Wednesday, October 17, 2012

Struggling

I am really having a hard time knowing how to deal with the limit testing of my 3-year old.  He wants to do what he wants to do when he wants to do it, and he is very stubborn about it.  Sometimes it can just seem silly, but it can get to the point where it is dangerous.  I don't want to get overly angry at him or label him -- or let him be labeled -- as bad.  How do I love him through this, and help him grow up to be an independent person who als does have consideration for people around him and respect where it is due?

Monday, October 8, 2012

Spilled Chocolate Milk and an Evening to Remember

Last night, my three-year-old threw the remainder of his Happy Meal chocolate milk (bought by Grandpa) on the floor of the back of the car instead of giving it to my outstretched hand, thus dousing and staining a bag full of library books.  I was not a Happy Mommy.

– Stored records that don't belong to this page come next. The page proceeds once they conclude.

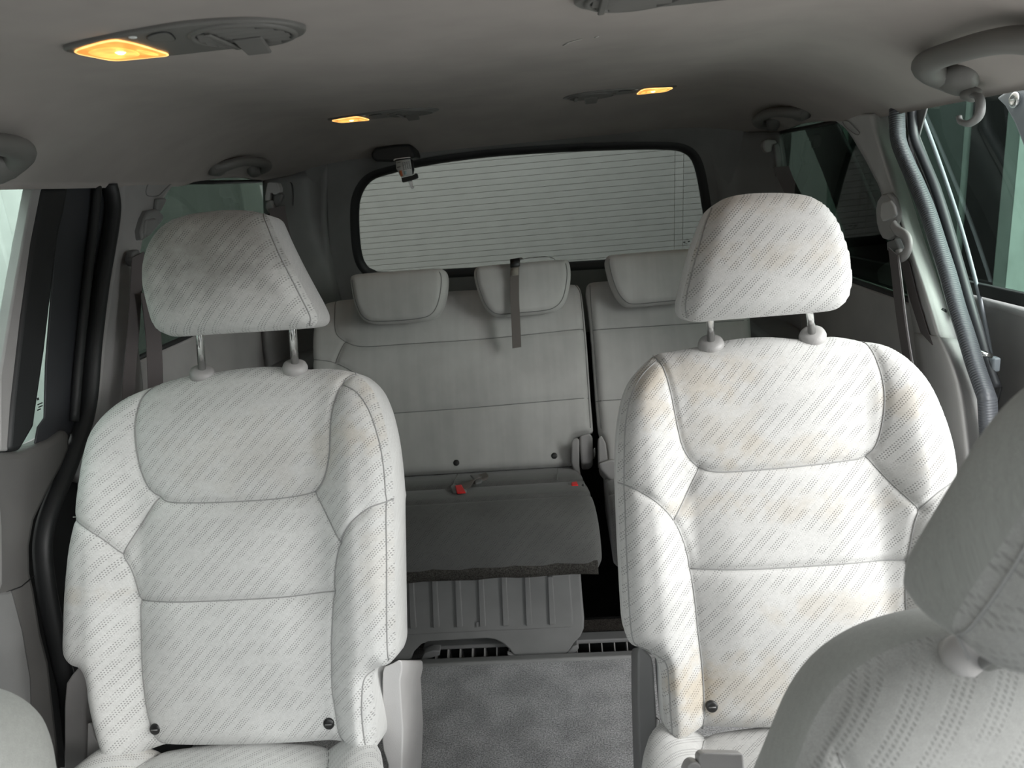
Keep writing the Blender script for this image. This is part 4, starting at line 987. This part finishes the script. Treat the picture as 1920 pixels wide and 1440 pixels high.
# ================================================================== ROOF FITTINGS
def vent_unit(s, y0, label, tab=True):
    """reading lamp and air outlet in one leaf-shaped bezel; s=-1 left"""
    z = 1.283
    root = thing('roof_lamp', (s * .27, y0, z), label, 'lamp', 'roof lamps with air outlets')
    def leaf(pts, n=5): return smooth_closed([(s * a, y0 - .835 + b_) for a, b_ in pts], n)
    def plate(P, z0, z1, name, mat, par, bevel=.003):
        return MB().prism([(a, b_, z1) for a, b_ in P], (0, 0, z0 - z1)).build(name, mat, par, bevel=bevel, seg=3)
    L = leaf([(.408, .822), (.375, .803), (.336, .791), (.302, .782), (.244, .772), (.194, .781), (.162, .804), (.147, .833), (.149, .855), (.167, .880), (.213, .899), (.277, .902), (.333, .902), (.385, .897), (.402, .870)])
    plate(L, z - .003, z + .006, 'bezel', M['vent'], root, .0025)
    ln = plate(leaf([(.397, .824), (.365, .803), (.336, .793), (.329, .800), (.325, .822), (.324, .860), (.326, .888), (.345, .890), (.372, .889), (.390, .884), (.396, .858)], 4), z - .005, z - .001, 'lens', M['amber'], root, .002)
    plate(leaf([(.386, .830), (.362, .815), (.348, .822), (.342, .845), (.350, .868), (.372, .872), (.385, .862)], 4), z - .0062, z - .004, 'lens_facet', M['amber2'], ln, .0012)
    plate(leaf([(.338, .842), (.333, .848), (.331, .872), (.334, .880), (.339, .874), (.340, .852)], 4), z - .0060, z - .004, 'lens_facet', M['amber2'], ln, .001)
    MB().lathe((s * .356, y0 + .006, z - .005), (0, 0, -1), [(.0055, 0), (.0055, .0015), (.003, .003), (.001, .0033)], 12).build('bulb', M['bulb'], ln)
    P = leaf([(.397, .824), (.365, .803), (.336, .793), (.329, .800), (.325, .822), (.324, .860), (.326, .888), (.345, .890), (.372, .889), (.390, .884), (.396, .858)], 4)
    MB().tube([(a, b_, z - .0042) for a, b_ in np.vstack([P, P[:1]])], .0010, 6).build('lens_rim', M['bulb2'], ln)
    sw = leaf([(.301, .799), (.287, .787), (.273, .786), (.276, .806), (.286, .824), (.303, .815)], 4)
    plate(sw, z - .0045, z - .002, 'switch', M['vent'], root, .001)
    MB().tube([(a, b_, z - .0034) for a, b_ in np.vstack([sw, sw[:1]])], .0010, 6).build('switch_gap', M['black'], root)
    MB().lathe((s * .313, y0 - .042, z - .002), (0, 0, -1), [(.0042, 0), (.0042, .0018), (.002, .0025)], 12).build('indicator', M['white'], root)
    c = (s * .213, y0 + .004)
    MB().lathe((c[0], c[1], z - .002), (0, 0, -1), [(.057, 0), (.057, .002), (.054, .004), (.051, .004), (.050, .001)], 44, caps=False).build('outlet_ring', M['vent'], root)
    MB().lathe((c[0], c[1], z - .0025), (0, 0, -1), [(.0505, 0), (.0505, .0008), (.0, .0008)], 44).build('outlet_throat', M['black'], root)
    for i in range(6):
        d = -.040 + i * .0160; hl = math.sqrt(max(.048 ** 2 - d * d, 0))
        MB().prism([(c[0] - hl, c[1] + d - .0025, z - .0035), (c[0] + hl, c[1] + d - .0025, z - .0035), (c[0] + hl, c[1] + d + .0025, z - .0055), (c[0] - hl, c[1] + d + .0025, z - .0055)], (0, .0012, -.0010)).build('vane', M['vent'], root, smooth=False)
    if tab: MB().prism([(c[0] - .017, c[1] + .004, z - .006), (c[0] + .017, c[1] + .004, z - .006), (c[0] + .014, c[1] + .038, z - .017), (c[0] - .014, c[1] + .038, z - .017)], (0, .003, .004)).build('outlet_tab', M['vent'], root, bevel=.003, seg=3)
    MB().box(c[0] - s * .006 - .034, c[0] - s * .006 - .026, c[1] - .040, c[1] + .040, z - .009, z - .006).build('tab_arm', M['vent'], root, bevel=.0015)
    return root
vent_unit(-1, .835, 'lit amber roof lamp with round air outlet, large at the upper left')
vent_unit(1, .860, 'roof lamp and air outlet cut by the top edge of the picture', False)
vent_unit(-1, 1.785, 'small lit amber roof lamp left of the rear window')
vent_unit(1, 1.81, 'small lit amber roof lamp right of centre above the rear window')

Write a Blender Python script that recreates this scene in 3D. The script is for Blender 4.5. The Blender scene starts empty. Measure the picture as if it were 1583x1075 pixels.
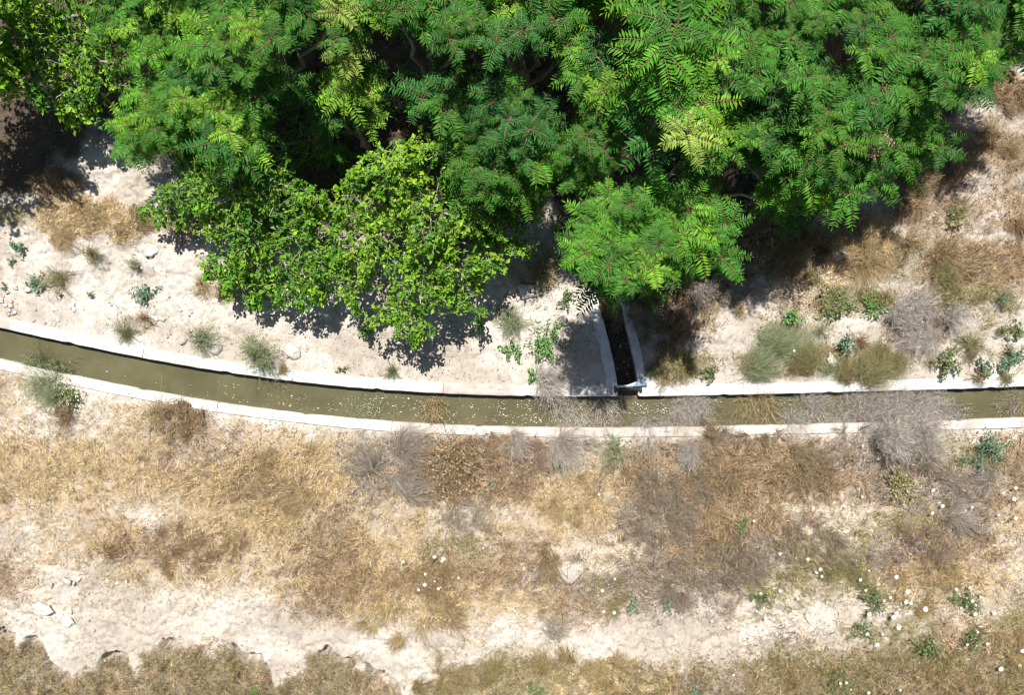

It is difficult to know how to deal with discipline.  He does not listen to me or follow instructions enough, and there are times that there can be real consequences of that, on different levels.  And unfortunately often there are other things going on, so my whole devotion is not focused on inculcating societal norms.  My tools feel limited sometimes, whether is is impaired breath and holding my one year old or plans that we have that I don't want to give up to teach a lesson at this minute.

On the other hand, I got to go out for "An Evening to Remember" at the Cosmopolitan Cabaret tonight and enjoy a fantastic show.  To be completely honest, I was not completely looking forward to it, because once upon a time I was invited to sing in the show, and with other things going on that invitation slipped through the cracks and was forgotten.  But the person who originally invited me to sing graciously offered me a ticket to the show, and it ended up being one of the best tickets in the house, at a table right in front.  I really worked beforehand, on the way there, to take on the best of what I once wanted to be as a nun, to be open to the moment and to the singers and not to hold on to any tension or jealousy, and I think I was able to really open up and be present and enjoy the uniqueness and power of every singer.

Now I better get to bed, the better to handle all of my responsibilities -- and joys -- tomorrow.